The third floor is a relatively simple-looking space. Zhao’s and Yang’s paintings are displayed alternately. A series of paintings with metaphors embedded are featured in this space. They cannot entirely be categorized as portrait, landscape or still life, even though the subject matter came from real life originally. From 1949 to 1976, these types of paintings could not enter the public imagination. They seem as if they do not belong in their time and could not correspond with the intense reality. Some have a touch of religious air to them. Others are directly related to dreams, hopes, and imagination. Still others look quite abstract. Today when we look at these works, there is no guarantee that we can feel the transcendence via the image to compensate for the time difference in history. The twists and indebtedness symbolized by the images, however, are stronger than the timeline in social history that emphasizes the present over the past. These paintings do not depict the anxiety or the concerns about the society, nor do they abide by the rules that require certain styles to represent specific thoughts, however, to a large degree, they pioneer a purely aesthetic space.
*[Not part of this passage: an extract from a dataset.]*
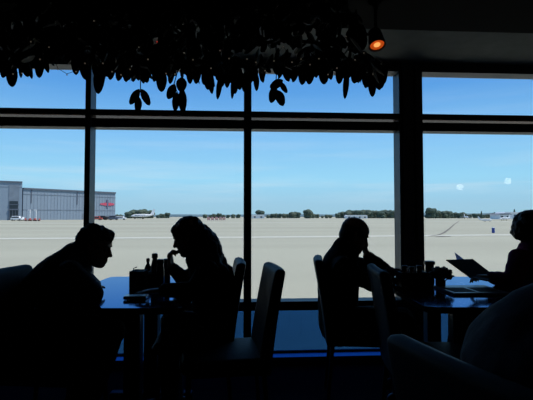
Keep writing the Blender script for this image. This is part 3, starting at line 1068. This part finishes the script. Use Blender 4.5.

In this aesthetic space, the heterogeneous elements that are unable to be fully deposited or have been filtered out of the framework of Socialist Realism finally settle in a space to survive and thrive, and further inspire a possible inherence and a spiritual appeal.
Indeed, Zhao’s and Yang’s work provides an excellent example of contradictions in art. While these artists were denied subjectivity, their art was relocated in the framework of socialist realism. Their work has the capacity of taking us back in time and yet we cannot be entirely sure whether the painting is contemporary or from an older era. The exhibition also aims to provide an alternative perspective to consider the context where the inherence of individual artists was formed. With this in mind, we also hope to ask art practitioners of today how they see these issues through this exhibition and learn from their perspectives.
We will hold a series of talks and seminars by researchers and scholars of art and philosophy during the exhibition in order to discuss relevant issues in depth. An art and research residency program will also be launched, in which one artist and one researcher will be invited to work for a period here at the Inside-Out Art Museum in relation to this exhibition, the work of Zhao and Yang as well as the extant literature on them. More than 1,000 paintings are accessible during the residency. Application must be submitted by March 9, 2018.